* What you have to do *
Return the first line, the line containing "S.camera = co", and every line between them, exactly as they stand.
======
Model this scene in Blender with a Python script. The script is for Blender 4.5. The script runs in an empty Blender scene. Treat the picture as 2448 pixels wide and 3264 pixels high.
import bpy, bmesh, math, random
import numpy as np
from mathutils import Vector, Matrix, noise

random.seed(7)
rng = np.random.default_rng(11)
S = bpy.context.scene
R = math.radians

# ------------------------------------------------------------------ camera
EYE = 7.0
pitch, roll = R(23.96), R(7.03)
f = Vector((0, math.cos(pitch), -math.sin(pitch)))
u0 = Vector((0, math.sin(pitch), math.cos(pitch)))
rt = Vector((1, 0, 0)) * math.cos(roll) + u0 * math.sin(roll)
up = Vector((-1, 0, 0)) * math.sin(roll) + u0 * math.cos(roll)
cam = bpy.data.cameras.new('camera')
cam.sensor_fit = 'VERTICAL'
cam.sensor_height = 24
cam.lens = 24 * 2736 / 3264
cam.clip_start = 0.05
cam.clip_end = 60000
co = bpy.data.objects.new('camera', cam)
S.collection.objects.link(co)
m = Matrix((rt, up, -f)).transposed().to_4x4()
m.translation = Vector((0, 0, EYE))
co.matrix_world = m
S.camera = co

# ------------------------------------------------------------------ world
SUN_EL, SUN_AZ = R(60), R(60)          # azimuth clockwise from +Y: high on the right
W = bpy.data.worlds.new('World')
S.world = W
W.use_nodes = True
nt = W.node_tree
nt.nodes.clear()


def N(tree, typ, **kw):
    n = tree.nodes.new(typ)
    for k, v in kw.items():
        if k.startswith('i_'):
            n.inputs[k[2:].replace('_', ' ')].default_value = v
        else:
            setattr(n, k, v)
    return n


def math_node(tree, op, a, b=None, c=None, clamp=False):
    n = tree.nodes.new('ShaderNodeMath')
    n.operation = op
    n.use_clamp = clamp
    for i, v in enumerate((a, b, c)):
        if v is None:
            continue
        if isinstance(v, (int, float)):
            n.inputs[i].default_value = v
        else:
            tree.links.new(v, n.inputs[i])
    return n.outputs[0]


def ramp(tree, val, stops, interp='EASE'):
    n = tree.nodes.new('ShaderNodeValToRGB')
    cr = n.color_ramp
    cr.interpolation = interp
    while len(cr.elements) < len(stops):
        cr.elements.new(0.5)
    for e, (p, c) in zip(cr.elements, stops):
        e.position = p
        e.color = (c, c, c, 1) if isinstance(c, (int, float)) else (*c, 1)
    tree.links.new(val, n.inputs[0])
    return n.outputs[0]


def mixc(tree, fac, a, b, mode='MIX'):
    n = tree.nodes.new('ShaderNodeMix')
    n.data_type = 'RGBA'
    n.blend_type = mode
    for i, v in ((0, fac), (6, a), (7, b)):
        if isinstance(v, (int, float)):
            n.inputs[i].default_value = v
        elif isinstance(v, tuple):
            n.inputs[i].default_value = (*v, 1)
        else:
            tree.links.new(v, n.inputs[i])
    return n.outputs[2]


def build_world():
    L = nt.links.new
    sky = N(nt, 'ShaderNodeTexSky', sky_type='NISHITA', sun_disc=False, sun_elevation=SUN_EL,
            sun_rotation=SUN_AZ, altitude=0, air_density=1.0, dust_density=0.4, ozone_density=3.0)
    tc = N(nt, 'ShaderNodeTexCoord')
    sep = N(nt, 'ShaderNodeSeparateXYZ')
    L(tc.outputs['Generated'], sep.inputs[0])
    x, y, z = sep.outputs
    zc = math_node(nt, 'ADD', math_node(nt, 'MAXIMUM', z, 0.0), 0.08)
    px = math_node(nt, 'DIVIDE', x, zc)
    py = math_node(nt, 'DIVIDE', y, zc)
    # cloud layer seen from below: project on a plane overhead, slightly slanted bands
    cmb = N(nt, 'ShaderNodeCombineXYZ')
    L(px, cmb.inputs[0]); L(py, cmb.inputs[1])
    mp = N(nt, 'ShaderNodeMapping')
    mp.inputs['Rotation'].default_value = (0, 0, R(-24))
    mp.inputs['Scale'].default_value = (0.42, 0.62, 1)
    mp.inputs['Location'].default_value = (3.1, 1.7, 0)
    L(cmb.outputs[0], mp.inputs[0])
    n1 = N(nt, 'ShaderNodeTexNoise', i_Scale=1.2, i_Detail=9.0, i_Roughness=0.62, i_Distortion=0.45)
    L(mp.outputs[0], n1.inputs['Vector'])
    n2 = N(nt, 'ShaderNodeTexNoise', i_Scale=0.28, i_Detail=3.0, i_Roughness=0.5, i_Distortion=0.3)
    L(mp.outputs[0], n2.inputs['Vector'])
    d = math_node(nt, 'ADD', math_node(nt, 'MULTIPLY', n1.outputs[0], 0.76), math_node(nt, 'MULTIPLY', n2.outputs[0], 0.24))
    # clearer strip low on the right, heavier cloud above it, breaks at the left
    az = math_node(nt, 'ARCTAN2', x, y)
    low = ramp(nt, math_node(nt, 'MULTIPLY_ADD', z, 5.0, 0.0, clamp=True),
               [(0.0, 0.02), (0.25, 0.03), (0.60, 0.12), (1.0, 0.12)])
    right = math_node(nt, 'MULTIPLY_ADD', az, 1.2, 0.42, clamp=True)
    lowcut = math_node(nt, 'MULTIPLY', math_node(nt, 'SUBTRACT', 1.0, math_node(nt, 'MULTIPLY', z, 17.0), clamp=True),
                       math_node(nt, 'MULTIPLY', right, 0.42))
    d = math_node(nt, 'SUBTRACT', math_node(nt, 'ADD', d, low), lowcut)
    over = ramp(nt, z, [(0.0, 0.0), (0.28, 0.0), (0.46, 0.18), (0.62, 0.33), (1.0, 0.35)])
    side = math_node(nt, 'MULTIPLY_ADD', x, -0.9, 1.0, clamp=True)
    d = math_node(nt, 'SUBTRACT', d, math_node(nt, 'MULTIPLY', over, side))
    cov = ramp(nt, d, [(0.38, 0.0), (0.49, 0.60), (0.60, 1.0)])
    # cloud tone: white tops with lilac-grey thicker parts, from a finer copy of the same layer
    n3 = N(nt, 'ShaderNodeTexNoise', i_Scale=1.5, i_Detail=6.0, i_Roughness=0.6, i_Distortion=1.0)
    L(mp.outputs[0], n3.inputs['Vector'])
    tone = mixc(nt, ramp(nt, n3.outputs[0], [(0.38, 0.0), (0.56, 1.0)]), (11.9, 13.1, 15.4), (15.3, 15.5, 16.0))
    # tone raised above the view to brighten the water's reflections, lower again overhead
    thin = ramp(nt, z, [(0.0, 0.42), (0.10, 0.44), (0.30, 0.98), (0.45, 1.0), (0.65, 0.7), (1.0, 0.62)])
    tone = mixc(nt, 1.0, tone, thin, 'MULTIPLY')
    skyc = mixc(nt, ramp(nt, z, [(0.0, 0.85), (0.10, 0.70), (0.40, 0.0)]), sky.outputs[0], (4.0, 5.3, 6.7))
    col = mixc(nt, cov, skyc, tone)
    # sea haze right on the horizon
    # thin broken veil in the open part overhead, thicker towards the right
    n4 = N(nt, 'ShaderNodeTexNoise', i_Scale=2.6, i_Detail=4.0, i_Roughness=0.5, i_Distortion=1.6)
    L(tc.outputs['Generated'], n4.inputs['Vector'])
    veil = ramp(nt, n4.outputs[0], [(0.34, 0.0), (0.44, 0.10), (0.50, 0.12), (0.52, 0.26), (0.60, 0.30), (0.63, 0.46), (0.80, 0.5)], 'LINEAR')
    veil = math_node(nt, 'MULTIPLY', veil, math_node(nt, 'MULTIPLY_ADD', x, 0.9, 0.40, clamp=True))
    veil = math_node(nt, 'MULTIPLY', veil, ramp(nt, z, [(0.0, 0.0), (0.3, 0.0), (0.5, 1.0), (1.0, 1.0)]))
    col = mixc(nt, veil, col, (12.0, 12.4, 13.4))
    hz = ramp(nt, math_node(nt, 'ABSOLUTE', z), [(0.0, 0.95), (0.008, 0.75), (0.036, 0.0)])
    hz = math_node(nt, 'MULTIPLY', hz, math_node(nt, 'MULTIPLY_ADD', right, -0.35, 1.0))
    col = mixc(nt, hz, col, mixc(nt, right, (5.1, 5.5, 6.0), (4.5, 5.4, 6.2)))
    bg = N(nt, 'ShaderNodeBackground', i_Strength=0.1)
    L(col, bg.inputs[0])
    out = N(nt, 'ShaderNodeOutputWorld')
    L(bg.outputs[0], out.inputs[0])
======
* Response *
Model this scene in Blender with a Python script. The script is for Blender 4.5. The script runs in an empty Blender scene. Treat the picture as 2448 pixels wide and 3264 pixels high.
import bpy, bmesh, math, random
import numpy as np
from mathutils import Vector, Matrix, noise

random.seed(7)
rng = np.random.default_rng(11)
S = bpy.context.scene
R = math.radians

# ------------------------------------------------------------------ camera
EYE = 7.0
pitch, roll = R(23.96), R(7.03)
f = Vector((0, math.cos(pitch), -math.sin(pitch)))
u0 = Vector((0, math.sin(pitch), math.cos(pitch)))
rt = Vector((1, 0, 0)) * math.cos(roll) + u0 * math.sin(roll)
up = Vector((-1, 0, 0)) * math.sin(roll) + u0 * math.cos(roll)
cam = bpy.data.cameras.new('camera')
cam.sensor_fit = 'VERTICAL'
cam.sensor_height = 24
cam.lens = 24 * 2736 / 3264
cam.clip_start = 0.05
cam.clip_end = 60000
co = bpy.data.objects.new('camera', cam)
S.collection.objects.link(co)
m = Matrix((rt, up, -f)).transposed().to_4x4()
m.translation = Vector((0, 0, EYE))
co.matrix_world = m
S.camera = co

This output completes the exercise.